小学校12年のとき、配給の日には学校から帰った後、バケツを持って列を作り、順番待ちをして食糧をもらってきたものだ。嫌な仕事だったが、長男の役目だった。子どもだからということで修道女たちがドロップや果物を手に握らせてくれたこともあった。

そんな時、幼い私の目に修道服姿のシスターたちは天使のように映った。そういったこともあって母がまずカトリックの信者になった。私も小学校3年の時に洗礼を受けた。

影島の新仙聖堂だった。私はその聖堂で結婚式も挙げた。母はいまでもそこに通っている。信仰心が篤いところへ長い間通っているものだから司牧会の女性部会長をしたこともある。また、聖堂の信用協同組合の理事をしたりもした。

■バラックの教室で勉強
貧しいといえば、学校も同じだった。私が通った南港小学校は元もと小さな学校だった。ところが、避難民が押し寄せ、1学年の児童数が千人にもなった。やむなく運動場の周辺にトタン屋根のバラック教室を建てて急場をしのいだ。仮校舎と呼んでいた。私たちは入学から3年生までこの仮校舎で勉強した。

教室の床は土間で、大雨が降るとぬかるんだりした。そうなると授業は中断し、子供たちを帰宅させた。小学校1年生の秋夕(19599月の中秋)のとき、気象観測史上最大の台風という「サラ」[*]が釜山地域を襲った。

[*日本で「宮古島台風」といわれる台風14号。宮古島測候所で908.1ミリバールの最低気圧を観測。釜山を直撃し、多数の死傷者が出た]

■自宅の屋根吹き飛ぶ
秋夕の連休を終えて登校してみると、仮校舎がすべて吹き飛ばされ、なくなっていた。それで、教室があった場所で、地べたで授業をした。机がないので絵を描く画板をひもで首から掛け、その上に本やノートを置いて授業を受けた。

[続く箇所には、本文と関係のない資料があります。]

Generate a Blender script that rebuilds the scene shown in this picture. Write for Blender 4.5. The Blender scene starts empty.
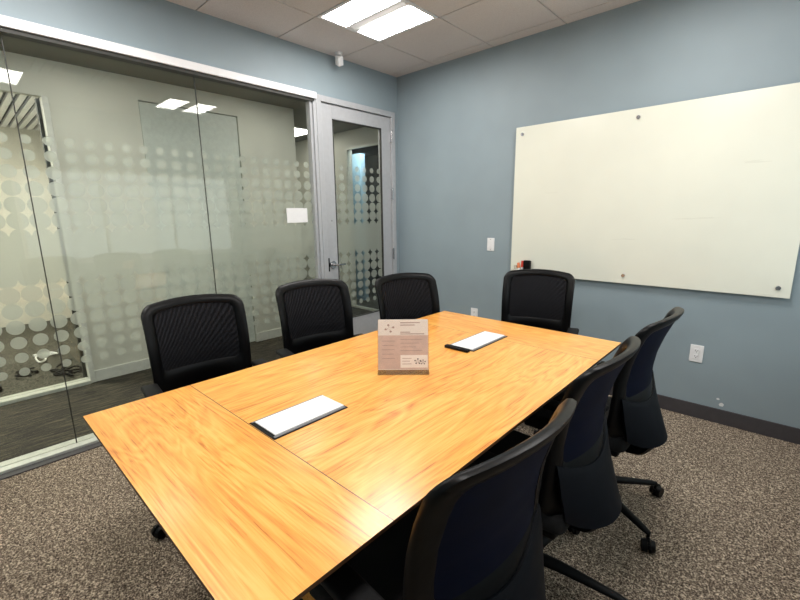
import bpy, bmesh, math, random
from mathutils import Vector, Matrix
random.seed(4)
C = bpy.context.scene
COL = C.collection
PI = math.pi

# ------------------------------------------------------------------ materials
def srgb(r, g, b):
    f = lambda c: (c/255/12.92) if c/255 <= .04045 else ((c/255+.055)/1.055)**2.4
    return (f(r), f(g), f(b), 1)

class NT:
    def __init__(s, name):
        s.m = bpy.data.materials.new(name); s.m.use_nodes = True
        s.n = s.m.node_tree.nodes; s.l = s.m.node_tree.links
        s.n.clear(); s.out = s.n.new('ShaderNodeOutputMaterial')
    def new(s, t, **kw):
        n = s.n.new(t)
        for k, v in kw.items(): setattr(n, k, v)
        return n
    def set(s, n, **kw):
        for k, v in kw.items(): n.inputs[k.replace('_', ' ')].default_value = v
        return n
    def link(s, a, b): s.l.new(a, b)
    def math(s, op, a, b=None, c=None):
        n = s.new('ShaderNodeMath', operation=op)
        for i, v in enumerate((a, b, c)):
            if v is None: continue
            if isinstance(v, (int, float)): n.inputs[i].default_value = v
            else: s.link(v, n.inputs[i])
        return n.outputs[0]
    def coords(s, kind='Object', scale=(1,1,1), rot=(0,0,0), loc=(0,0,0)):
        t = s.new('ShaderNodeTexCoord'); m = s.new('ShaderNodeMapping')
        m.inputs['Scale'].default_value = scale; m.inputs['Rotation'].default_value = rot
        m.inputs['Location'].default_value = loc
        s.link(t.outputs[kind], m.inputs['Vector']); return m.outputs['Vector']
    def noise(s, vec, scale, detail=3, rough=.55, dist=0):
        n = s.new('ShaderNodeTexNoise'); s.set(n, Scale=scale, Detail=detail, Roughness=rough, Distortion=dist)
        s.link(vec, n.inputs['Vector']); return n.outputs['Fac']
    def ramp(s, fac, stops):
        n = s.new('ShaderNodeValToRGB'); e = n.color_ramp.elements
        while len(e) < len(stops): e.new(.5)
        for el, (p, c) in zip(e, stops): el.position = p; el.color = c
        s.link(fac, n.inputs['Fac']); return n.outputs['Color']
    def mix(s, fac, a, b, bt='MIX'):
        n = s.new('ShaderNodeMix', data_type='RGBA', blend_type=bt)
        for i, v in ((0, fac), (6, a), (7, b)):
            if isinstance(v, (int, float, tuple)): n.inputs[i].default_value = v
            else: s.link(v, n.inputs[i])
        return n.outputs[2]
    def bsdf(s, color, rough=.5, metal=0, **kw):
        b = s.new('ShaderNodeBsdfPrincipled')
        for k, v in (('Base Color', color), ('Roughness', rough), ('Metallic', metal)):
            if isinstance(v, (int, float, tuple)): b.inputs[k].default_value = v
            else: s.link(v, b.inputs[k])
        for k, v in kw.items(): b.inputs[k.replace('_', ' ')].default_value = v
        s.link(b.outputs[0], s.out.inputs[0]); return b
    def bump(s, b, h, strength=.2, dist=.01):
        n = s.new('ShaderNodeBump'); n.inputs['Strength'].default_value = strength
        n.inputs['Distance'].default_value = dist
        s.link(h, n.inputs['Height']); s.link(n.outputs[0], b.inputs['Normal'])

def plain(name, col, rough=.5, metal=0, var=.06, scale=30, bump=0, **kw):
    t = NT(name); v = t.coords()
    f = t.noise(v, scale)
    a = tuple(c*(1-var) for c in col[:3])+(1,); b = tuple(min(1, c*(1+var)) for c in col[:3])+(1,)
    s = t.bsdf(t.ramp(f, [(.35, a), (.65, b)]), rough, metal, **kw)
    if bump: t.bump(s, f, bump, .004)
    return t.m

M = {}
# painted walls: faint roller texture; the back wall has two chips of missing paint
def wall_paint(name, col, chips=False):
    t = NT(name); v = t.coords()
    f = t.noise(v, 2.2, 2); g = t.noise(v, 260, 2)
    a = tuple(c*.95 for c in col[:3])+(1,); b = tuple(c*1.05 for c in col[:3])+(1,)
    c = t.ramp(f, [(.3, a), (.7, b)])
    if chips:
        for (x, z, r) in ((2.916, .167, .008), (2.938, .132, .013)):
            dn = t.new('ShaderNodeVectorMath', operation='DISTANCE'); dn.inputs[1].default_value = (x, 0, z)
            t.link(v, dn.inputs[0])
            w = t.math('ADD', dn.outputs['Value'], t.math('MULTIPLY', t.noise(v, 90, 2), .012))
            c = t.mix(t.math('LESS_THAN', w, r+.006), c, srgb(225, 228, 228))
    s = t.bsdf(c, .55); t.bump(s, g, .12, .002)
    return t.m
M['blue'] = wall_paint('blue_grey_paint', srgb(145, 160, 167), True)
M['hallwall'] = wall_paint('pale_hall_paint', srgb(210, 210, 198))
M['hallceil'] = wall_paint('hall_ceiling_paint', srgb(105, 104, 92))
M['cream'] = wall_paint('cream_paint', srgb(226, 223, 212))
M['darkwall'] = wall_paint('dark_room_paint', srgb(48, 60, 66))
M['paleblue'] = wall_paint('pale_blue_paint', srgb(170, 200, 220))
M['base_dark'] = plain('dark_rubber_base', srgb(66, 63, 66), .6)
M['base_white'] = plain('white_base', srgb(215, 216, 208), .5)
M['white_trim'] = plain('white_painted_metal', srgb(243, 243, 244), .5, 0, .01)
M['alu'] = plain('satin_aluminium', srgb(184, 186, 189), .42, .2, .03)
M['alu_dark'] = plain('dark_gasket', srgb(52, 52, 48), .6)
M['track'] = plain('brushed_track', srgb(205, 208, 198), .4, .2)
M['chrome'] = plain('satin_nickel', srgb(200, 200, 202), .22, 1, .02)
M['black'] = plain('black_plastic', srgb(4, 4, 5), .5, 0, .1, Specular_IOR_Level=.2)
M['white_pl'] = plain('white_plastic', srgb(240, 240, 240), .35, 0, .02)
M['grey_pl'] = plain('grey_plastic', srgb(120, 120, 122), .5)
M['hanger'] = plain('ceiling_grid_dark', srgb(62, 54, 50), .8)
M['hall_door'] = plain('pale_grey_blue_door_paint', srgb(202, 208, 200), .5)

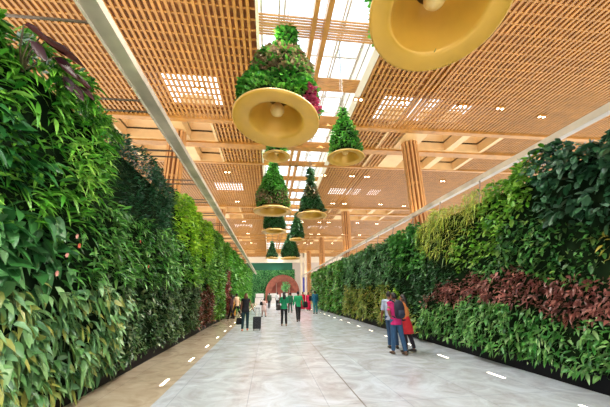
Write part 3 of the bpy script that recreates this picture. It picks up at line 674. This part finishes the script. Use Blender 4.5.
# couple standing at the right-hand wall
man, hm_, Mw = person(3.58, 8.42, D(12), 'person in magenta t-shirt and blue jeans wearing a dark backpack', 1.63, 'c8246e', '2f5578', legs=((.20, .10), (-.18, .05)),
    arms=(((.25, -.25, -1), (-.55, .35, -.7)), ((.15, .1, -1), (-.2, .5, -.6))), look=D(25), shoe=mat('brown_shoe', hexs('5a4634'), .5), detail=.010, untuck=.04)
bp = empty('backpack', (3.58, 8.42, -.03), D(12)); BPM = cloth('1c2030')
m = MB().loft([(0, -.20, .98), (0, -.215, 1.05), (0, -.22, 1.25), (0, -.20, 1.40), (0, -.18, 1.45)], [(.11, .05), (.155, .085), (.16, .095), (.13, .075), (.05, .03)], 16, ref=(0, 1, 0)); m.build('bag_body', BPM, bp, True)
MB().loft([(0, -.29, 1.00), (0, -.305, 1.08), (0, -.295, 1.2)], [(.08, .02), (.115, .04), (.09, .02)], 12, ref=(0, 1, 0)).build('front_pocket', cloth('2a3044'), bp, True)
for s in (-1, 1): MB().loft([(s*.09, -.14, 1.40), (s*.115, -.02, 1.465), (s*.12, .12, 1.38), (s*.13, .13, 1.2), (s*.13, -.02, 1.04), (s*.12, -.14, 1.0)], [.02]*6, 8).build('strap', BPM, bp, True)
MB().loft([(-.03, -.17, 1.44), (0, -.18, 1.49), (.03, -.17, 1.44)], [.008]*3, 6).build('handle', BPM, bp, True)
tag(bp, 'dark navy backpack on the back of the person in magenta', 'backpack')
person(3.80, 9.3, D(-5), 'person in pale blue patterned shirt standing behind the one in magenta', 1.66, 'a8b4c8', '2c4a6a', legs=((.08, .05), (-.05, .05)), arms=(((.2, .1, -1), (.1, .3, -1)), ((.2, .1, -1), (.1, .3, -1))), detail=.010, sleeve='elbow')
person(3.99, 8.70, D(48), 'person in orange sleeves with a red tunic beside the backpack', 1.56, 'e08848', '221c26', hair='long', fem=True, skirt=(.55, 'd02830'), sleeve='long', arms=(((.15, .2, -1), (-.1, .8, -.4)), ((.3, -.1, -1), (.1, .25, -1))), legs=((.1, .1), (-.12, .1)), detail=.010)
# woman pulling a suitcase
wm, hw, Mw = person(-1.08, 15.1, D(-4), 'person in black sleeveless top and dark teal trousers pulling a suitcase', 1.70, '14161e', '14343e', hair='bob', hairm=BHAIR, fem=True, sleeve='none', legs=((-.10, .12), (.16, .04)),
    arms=(((.15, .0, -1), (.1, .1, -1)), ((.42, -.12, -1), (.42, -.35, -.75))), shoe=mat('orange_shoe', hexs('c8663c'), .5))
sc = empty('suitcase', (-.52, 15.2, 0), D(-4)); SB = mat('black_suitcase_shell', hexs('14161c'), .35)
m = MB().box(-.19, .19, -.12, .12, .07, .62); so = m.build('shell', SB, sc); bv = so.modifiers.new('bevel', 'BEVEL'); bv.width = .035; bv.segments = 3
for k in range(5): MB().box(-.14+.065*k, -.12+.065*k, -.128, .128, .12, .57).build('rib', SB, sc)
for a in (-.14, .14):
    for b in (-.08, .08): MB().loft([(a-.012, b, .035), (a+.012, b, .035)], [.035, .035], 12).build('wheel', SHOE, sc)
for a in (-.09, .09): tube = MB().loft([(a, .06, .6), (a, .06, 1.0)], [.009, .009], 6).build('handle_tube', mat('handle_alloy', (.5, .5, .5), .3, .9), sc)
MB().loft([(-.10, .06, 1.0), (.10, .06, 1.0)], [.016, .016], 8).build('grip', SHOE, tube)
tag(sc, 'black wheeled suitcase with extended handle beside the striding person', 'suitcase')
def bag(x, y, z, rz, wx, h, col, label, strap=.35, name='handbag'):
    t = empty(name, (x, y, z), rz); m_ = cloth(col)
    MB().loft([(0, 0, -h/2), (0, 0, -h*.42), (0, 0, h*.3), (0, 0, h/2)], [(wx*.42, .05), (wx*.5, .07), (wx*.46, .055), (wx*.38, .025)], 14, ref=(0, 1, 0)).build('bag_body', m_, t, True)
    MB().loft([(-wx*.3, 0, h*.42), (-wx*.2, 0, h/2+strap*.7), (0, 0, h/2+strap), (wx*.2, 0, h/2+strap*.7), (wx*.3, 0, h*.42)], [.011]*5, 6).build('strap', m_, t, True)
    tag(t, label, 'bag'); return t
p = hw[0]; bag(p.x-.02, p.y, p.z-.34, .2, .34, .30, '101218', 'black handbag hanging at the left hand of the suitcase puller', .16)
# pair and lady at the left wall
person(-2.30, 23.1, D(62), 'person in pale peach shirt and dark trousers striding by the left wall', 1.78, 'e8c0a0', '20222a', legs=((.42, .15), (-.35, .25)), arms=(((.2, .45, -1), (.1, .7, -.8)), ((.2, -.4, -1), (.1, -.1, -1))), sleeve='long', lean=.08)
person(-2.62, 22.4, D(70), 'person in dark maroon top walking beside the left planting', 1.68, '4a2428', '2a1c1c', hair='long', fem=True, legs=((-.3, .2), (.32, .1)), sleeve='long')
person(-2.66, 24.3, D(90), 'person in long mustard dress close to the left planted wall', 1.56, 'c8922c', None, hair='bun', fem=True, skirt=(.12, 'c8922c'), sleeve='elbow')
q = bag(-1.98, 23.2, .78, 1.0, .36, .34, '14161c', 'black shoulder bag beside the person in pale peach shirt', .3)
# two in green tops
g1, h1, _ = person(.86, 16.8, D(3), 'person in green shirt and black trousers walking in the middle, long black hair', 1.74, '128a5c', '121318', hair='long', fem=True, sleeve='elbow', legs=((.12, .1), (-.08, .05)), arms=(((.25, .1, -1), (.0, .5, -.9)), ((.25, .1, -1), (0, .3, -1))), detail=.012, shoe=mat('tan_shoe', hexs('8a6450'), .5))
bag(.55, 16.75, .95, .1, .26, .30, '3a3430', 'dark brown handbag at the side of the person in green with long hair', .35)
g2, h2, _ = person(1.83, 18.85, D(6), 'taller person in green jacket and black trousers walking right of the other', 1.80, '189a60', '14151a', hair='short', sleeve='long', legs=((-.2, .2), (.24, .05)), arms=(((.2, .1, -1), (.1, .4, -1)), ((.3, -.1, -1), (.1, .3, -1))), detail=.012)
bag(2.28, 18.75, 1.0, .3, .32, .36, '14161a', 'black shoulder bag at the right of the taller person in green', .42)
# farther people
person(-.32, 23.6, D(30), 'child in pale pink dress walking behind the suitcase', 1.35, 'd8b8b0', 'c8a098', hair='bun', fem=True, skirt=(.5, 'd8b8b0'), legs=((.2, .1), (-.2, .1)))
bag(-.52, 23.5, .98, .4, .26, .26, '16181c', 'small black bag beside the child in pale pink', .2)
person(1.95, 27.5, D(10), 'person in dark green clothes farther behind the pair in green', 1.74, '1f6a4a', '1a4a3a', hair='short', sleeve='long', legs=((.2, .2), (-.2, .1)))
person(1.12, 38.6, D(0), 'far person in white shirt and black trousers in the middle of the hall', 1.82, 'e0e0e0', '14151a', sleeve='elbow', legs=((.15, .1), (-.15, .1)))
person(.1, 36.2, D(-8), 'far person in olive top and dark trousers left of the white shirt', 1.78, '4a5a44', '22242a', sleeve='long', legs=((.15, .1), (-.2, .1)))
person(3.50, 31.0, D(185), 'person in a long crimson dress walking towards the front', 1.82, 'e01848', None, hair='bun', fem=True, skirt=(.15, 'e01848'), sleeve='long')
person(3.98, 30.4, D(180), 'person in a long rose red dress, right of the crimson one', 1.76, 'f02a5a', None, hair='long', fem=True, skirt=(.12, 'f02a5a'), sleeve='long')
person(3.9, 25.4, D(8), 'person in teal blue top and trousers walking near the right planting', 1.86, '14607a', '2a7a80', hair='short', sleeve='long', legs=((.05, .05), (-.05, .05)))
bag(3.55, 25.45, 1.25, .1, .34, .40, '1a1c2a', 'dark shoulder bag left of the person in teal', .3)
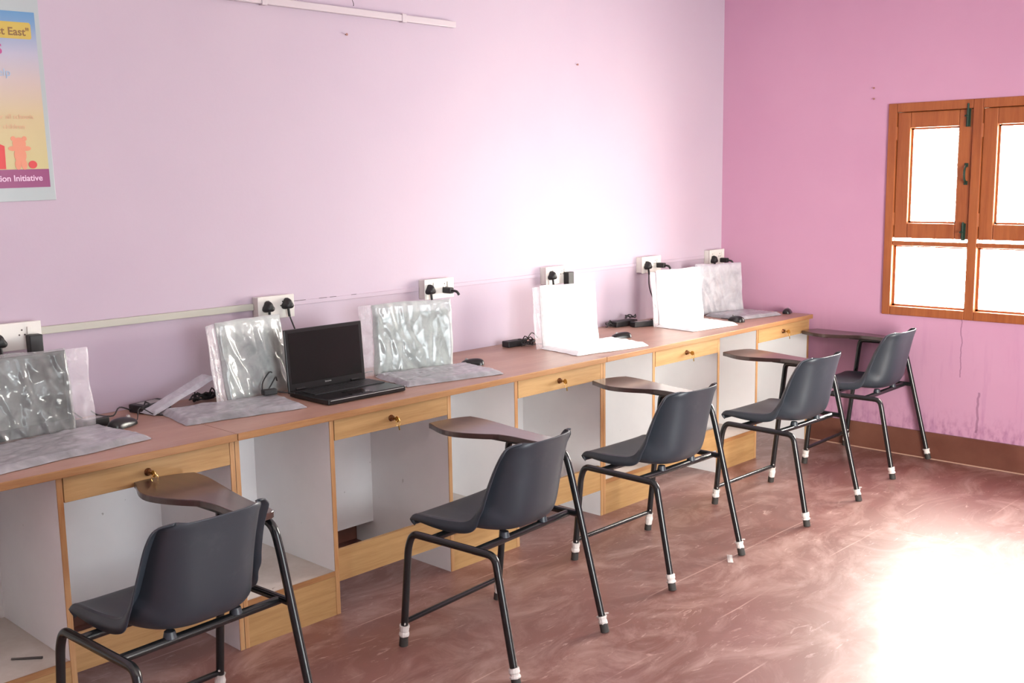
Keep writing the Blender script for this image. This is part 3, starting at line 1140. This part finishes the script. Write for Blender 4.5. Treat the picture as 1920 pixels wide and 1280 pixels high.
def plug(x, z, label, kind, cable=None):
    t = thing('power_plug', label, 'plug', (x, -SD - 0.0012, z), 0, 'black power plugs')
    bm = bmesh.new()
    if kind == 'round':
        # rounded triangular moulded top with grip shoulders
        poly = []
        for k in range(22):
            a = 2 * PI * k / 22
            r = 0.022 + 0.004 * math.cos(3 * (a - PI / 2))
            poly.append((r * math.cos(a), r * math.sin(a)))
        rings = []
        for s, d in ((1.0, 0.0), (1.02, -0.008), (0.92, -0.018), (0.78, -0.026), (0.45, -0.031)):
            rings.append([bm.verts.new((px * s, d, pz * s)) for px, pz in poly])
        for A, B in zip(rings, rings[1:]):
            for k in range(22):
                bm.faces.new((A[k], A[(k + 1) % 22], B[(k + 1) % 22], B[k]))
        bm.faces.new(rings[0][::-1])
        bm.faces.new(rings[-1])
        obj('plug_body', bm, 'matt_black', t, smooth=True)
        obj('strain_relief', tube_bm([(0, -0.014, -0.018), (0, -0.016, -0.034), (0.002, -0.016, -0.048)], 0.0055, 10), 'matt_black', t, smooth=True)
    elif kind == 'brick':
        obj('plug_body', boxes((-0.022, 0.022, -0.034, 0, -0.044, 0.02)), 'matt_black', t, bevel=0.003)
    else:
        obj('plug_body', boxes((-0.014, 0.014, -0.05, 0, -0.014, 0.014)), 'matt_black', t, bevel=0.005)
        obj('strain_relief', tube_bm(smooth_path([(0, -0.046, 0), (0.012, -0.068, -0.004), (0.02, -0.075, -0.02)]), 0.006, 10), 'matt_black', t, smooth=True)
    if cable:
        obj('cable', tube_bm(smooth_path(cable, 0.02), 0.0032, 8), 'cable_black', t, smooth=True)


plug(-4.385, 1.055, 'black power plug at the very left edge of the photo', 'round', [(0, -.016, -.04), (0, -.03, -.12), (0, -.03, -.30)])
plug(-4.275, 1.050, 'square black plug adapter in the leftmost socket box', 'brick')
plug(-3.352, 1.070, 'short black plug, left one in the box beside the uncovered laptop', 'round')
plug(-3.262, 1.075, 'black plug with a cable running down behind the uncovered laptop', 'round',
     [(0, -.016, -.04), (.03, -.02, -.12), (.07, -.02, -.2), (.09, -.03, -.29), (.05, -.06, -.317)])
plug(-2.490, 1.065, 'left black plug in the box above the crinkled silvery laptop', 'round')
plug(-2.395, 1.058, 'right black plug, seen side-on, above the crinkled silvery laptop', 'side')
plug(-1.655, 1.066, 'left black plug in the box above the whitest middle laptop', 'round')
plug(-1.535, 1.060, 'square black plug on the right of the box above the whitest middle laptop', 'brick')
plug(-0.84, 1.062, 'black plug with a thin cable hanging down beside the second laptop from the end wall', 'round',
     [(0, -.016, -.04), (0, -.02, -.12), (.03, -.03, -.2), (.04, -.05, -.27), (.0, -.07, -.312)])
plug(-0.735, 1.060, 'side-on black plug above the second laptop from the end wall', 'side')
plug(-0.165, 1.052, 'left black plug in the far corner socket box', 'round')
plug(-0.075, 1.046, 'right black plug in the far corner, above the last laptop', 'side')

# trunking between the boxes; wall colour imitates white plastic lost to overexposure
segs = [(-4.242, -3.393, 'trunking_white', 'pale plastic cable trunking on the wall between the two leftmost socket boxes'),
        (-3.222, -2.516, 'long_wall_paint', 'cable trunking coloured as lost in wall glare, right of the uncovered laptop plugs'),
        (-2.334, -1.691, 'long_wall_paint', 'cable trunking coloured as lost in wall glare, on the wall behind the bare stretch of middle desk'),
        (-1.509, -0.881, 'long_wall_paint', 'cable trunking coloured as lost in wall glare, above the adapters on the farthest desk'),
        (-0.699, -0.196, 'long_wall_paint', 'cable trunking coloured as lost in wall glare, nearest the far corner')]
for a, b, m_, lab in segs:
    pale = m_ == 'trunking_white'
    o = obj('cable_trunking', boxes((a, b, -0.014 if pale else -0.006, -0.0004, 1.060, 1.086 if pale else 1.078)), m_, bevel=0.0015)
    tag(o, lab, 'trunking', 'cable trunking along the wall')
    if m_ != 'trunking_white':
        g = bmesh.new()
        rnd = random.Random(int(abs(a) * 100))
        xx = a + 0.02
        while xx < min(a + 0.36, b - 0.05) and a < -2.5:
            ln = rnd.uniform(0.02, 0.07)
            box(g, xx, xx + ln, -0.0064, -0.006, 1.0775, 1.0795)
            xx += ln + rnd.uniform(0.01, 0.08)
        if len(g.verts):
            obj('open_seam', g, 'slot_dark', o)
        else:
            g.free()
# left stretch beyond the first box
o = obj('cable_trunking', boxes((-5.6, -4.448, -0.014, -0.0004, 1.060, 1.086)), 'trunking_white', bevel=0.0015)
tag(o, 'pale cable trunking running out of frame left of the leftmost socket box', 'trunking', 'cable trunking along the wall')

# batten high on the wall
t = thing('wall_batten', 'long slim white batten fixed high on the pale pink wall', 'batten', (-2.95, 0, 2.255))
obj('channel', boxes((-0.69, 0.69, -0.022, -0.0005, -0.014, 0.014)), 'batten_white', t, bevel=0.003)
for k in (-0.33, 0.38):
    obj('clip', boxes((k - 0.012, k + 0.012, -0.025, -0.0005, -0.018, 0.018)), 'batten_white', t, bevel=0.002)
bm = tube_bm(smooth_path([(-2.86, -0.003, 2.33), (-2.862, -0.03, 2.305), (-2.85, -0.028, 2.285), (-2.845, -0.02, 2.278)]), 0.0014, 6)
tag(obj('wire_hook', bm, 'slot_dark', smooth=True), 'tiny bent wire sticking out just above the white wall batten', 'wire')
for (x, y, z, ax, lab) in ((-2.876, 0, 2.162, 'y', 'small rusty nail just below the white wall batten'),
                           (-1.388, 0, 2.136, 'y', 'small rusty nail alone high on the long wall towards the corner'),
                           (0, -0.965, 2.021, 'x', 'upper of two nails left of the window top'),
                           (0, -0.967, 1.963, 'x', 'lower of two nails left of the window top')):
    bm = bmesh.new()
    lathe(bm, [(0.002, 0.0), (0.002, -0.008), (0.0055, -0.0085), (0.0055, -0.010)], 10, (x, y, z), ax)
    tag(obj('wall_nail', bm, 'nail_brown', smooth=True), lab, 'nail', 'nails in the walls')

# ------------------------------------------------------------------ adapters and cable tangles


def coil(cx, cy, z, r, turns, seed, squash=0.5, lift=0.012):
    rnd = random.Random(seed)
    pts = []
    n = int(turns * 9)
    for k in range(n):
        a = 2 * PI * k / 9
        rr = r * (1 + rnd.uniform(-.25, .25))
        pts.append((cx + rr * math.cos(a), cy + rr * squash * math.sin(a), z + 0.004 + abs(rnd.gauss(0, 1)) * lift))
    return smooth_path(pts, 0.01)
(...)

屋根がないので雨が降ると授業は打ち切られ、家に帰るしかなかった。のちに6年生が卒業したことによって空いた教室を臨時に使い、仮校舎の再建を待った。
 
台風「サラ」では、わが家も屋根が吹き飛ばされた。そのことは今も記憶に生々しい。当時のわが家は土レンガの建物で、屋根は板をルーフィングで覆っていた。運悪く、父は商売に出かけたまま帰っておらず、不在だった。

強烈な風が吹きつけ台所の木製のドアが揺さぶられ続けていたと思うと、とうとう留め金が外れてしまった。母と私はドアが開かないよう手で支えた。姉も手伝った。しかし、風の力には勝てず、ドアを放してしまった。

ドアがさーっと開き、残りの留め金も外れてしまった。風が一気に室内に吹き込んできた。家の中が風で膨れ上がったように思えた、その瞬間、風が上方に抜けたように感じられた。屋根がそっくり吹っ飛んでいってしまった。どこへ飛んだのか、屋根は見つけることができなかった。